> **PROBLEM TO SOLVE**
Begin with the first line below and retype each line exactly through the line containing "return s.build(name, mat, t)". Any pictures are to be left out.

[Rows from a 3D scene dataset]
———
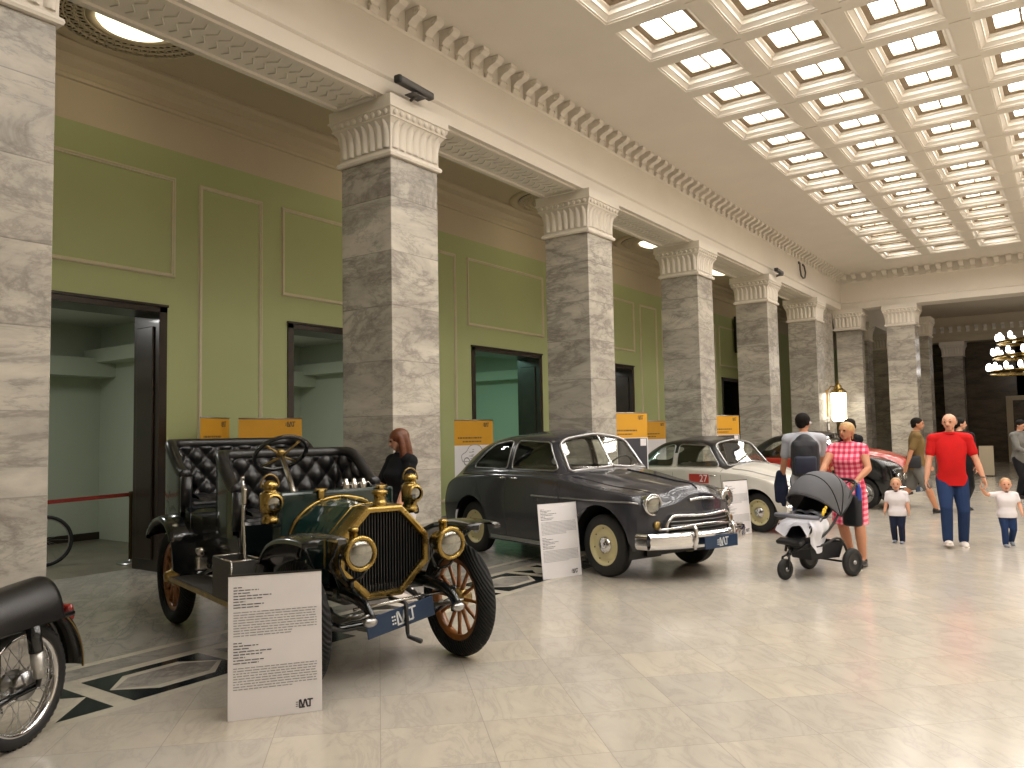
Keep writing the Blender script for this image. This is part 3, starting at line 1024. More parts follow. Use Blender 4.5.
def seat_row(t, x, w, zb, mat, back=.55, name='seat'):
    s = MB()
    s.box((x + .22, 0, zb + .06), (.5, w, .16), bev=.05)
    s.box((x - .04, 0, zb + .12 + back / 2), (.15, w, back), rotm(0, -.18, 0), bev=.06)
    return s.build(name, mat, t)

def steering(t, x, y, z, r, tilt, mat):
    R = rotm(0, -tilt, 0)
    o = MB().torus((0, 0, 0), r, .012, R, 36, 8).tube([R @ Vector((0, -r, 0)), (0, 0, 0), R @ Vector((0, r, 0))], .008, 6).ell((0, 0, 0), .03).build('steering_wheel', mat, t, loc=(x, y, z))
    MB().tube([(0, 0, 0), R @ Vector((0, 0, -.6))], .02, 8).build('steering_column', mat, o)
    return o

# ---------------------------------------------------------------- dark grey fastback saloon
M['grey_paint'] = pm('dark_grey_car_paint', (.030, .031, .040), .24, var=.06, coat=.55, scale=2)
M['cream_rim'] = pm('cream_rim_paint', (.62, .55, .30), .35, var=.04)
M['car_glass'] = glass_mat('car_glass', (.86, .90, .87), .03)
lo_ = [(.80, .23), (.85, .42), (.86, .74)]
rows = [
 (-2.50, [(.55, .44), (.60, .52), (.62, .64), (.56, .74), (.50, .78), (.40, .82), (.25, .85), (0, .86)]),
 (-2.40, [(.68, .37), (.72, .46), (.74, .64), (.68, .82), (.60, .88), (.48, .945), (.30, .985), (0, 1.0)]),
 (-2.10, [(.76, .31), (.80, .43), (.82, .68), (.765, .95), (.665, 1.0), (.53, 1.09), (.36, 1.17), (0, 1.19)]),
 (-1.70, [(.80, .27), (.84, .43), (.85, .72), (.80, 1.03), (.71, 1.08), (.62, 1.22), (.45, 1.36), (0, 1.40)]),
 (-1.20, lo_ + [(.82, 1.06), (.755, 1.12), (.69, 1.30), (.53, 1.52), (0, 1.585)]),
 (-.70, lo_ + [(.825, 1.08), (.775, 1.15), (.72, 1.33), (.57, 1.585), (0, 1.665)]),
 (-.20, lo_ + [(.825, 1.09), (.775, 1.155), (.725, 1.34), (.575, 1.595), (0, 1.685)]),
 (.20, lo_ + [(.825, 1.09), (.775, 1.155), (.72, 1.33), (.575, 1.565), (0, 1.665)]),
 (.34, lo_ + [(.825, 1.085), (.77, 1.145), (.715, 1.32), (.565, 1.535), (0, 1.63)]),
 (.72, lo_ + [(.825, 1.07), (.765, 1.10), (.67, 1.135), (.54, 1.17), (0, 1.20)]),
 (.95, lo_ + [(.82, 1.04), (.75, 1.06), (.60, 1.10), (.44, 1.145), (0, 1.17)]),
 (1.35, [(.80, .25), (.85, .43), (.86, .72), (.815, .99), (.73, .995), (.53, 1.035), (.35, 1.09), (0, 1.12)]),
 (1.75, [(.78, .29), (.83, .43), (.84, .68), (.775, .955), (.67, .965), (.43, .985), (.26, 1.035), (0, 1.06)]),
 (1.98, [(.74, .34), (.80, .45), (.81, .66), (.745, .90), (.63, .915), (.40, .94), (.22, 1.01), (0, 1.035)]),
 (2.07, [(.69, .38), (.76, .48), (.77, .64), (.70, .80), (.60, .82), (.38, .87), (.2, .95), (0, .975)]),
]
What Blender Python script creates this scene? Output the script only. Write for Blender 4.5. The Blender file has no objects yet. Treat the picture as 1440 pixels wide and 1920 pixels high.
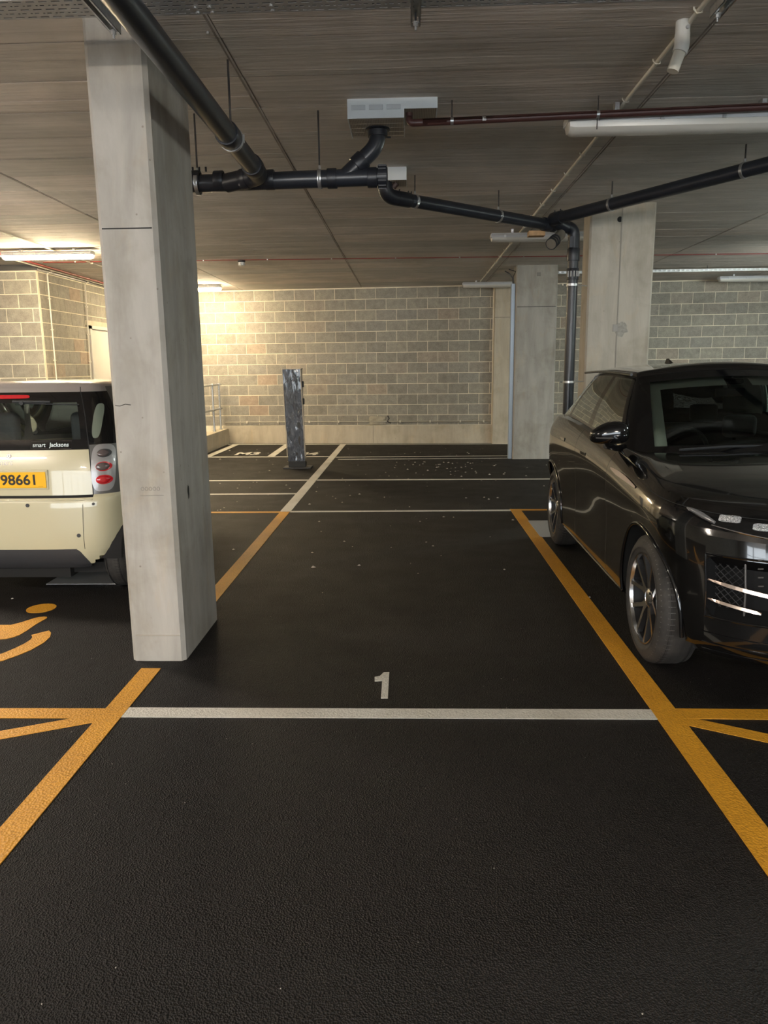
———
> **WRITTEN ANSWER**
Keep writing the Blender script for this image. This is part 3, starting at line 1024. More parts follow. Use Blender 4.5.
def seat_row(t, x, w, zb, mat, back=.55, name='seat'):
    s = MB()
    s.box((x + .22, 0, zb + .06), (.5, w, .16), bev=.05)
    s.box((x - .04, 0, zb + .12 + back / 2), (.15, w, back), rotm(0, -.18, 0), bev=.06)
    return s.build(name, mat, t)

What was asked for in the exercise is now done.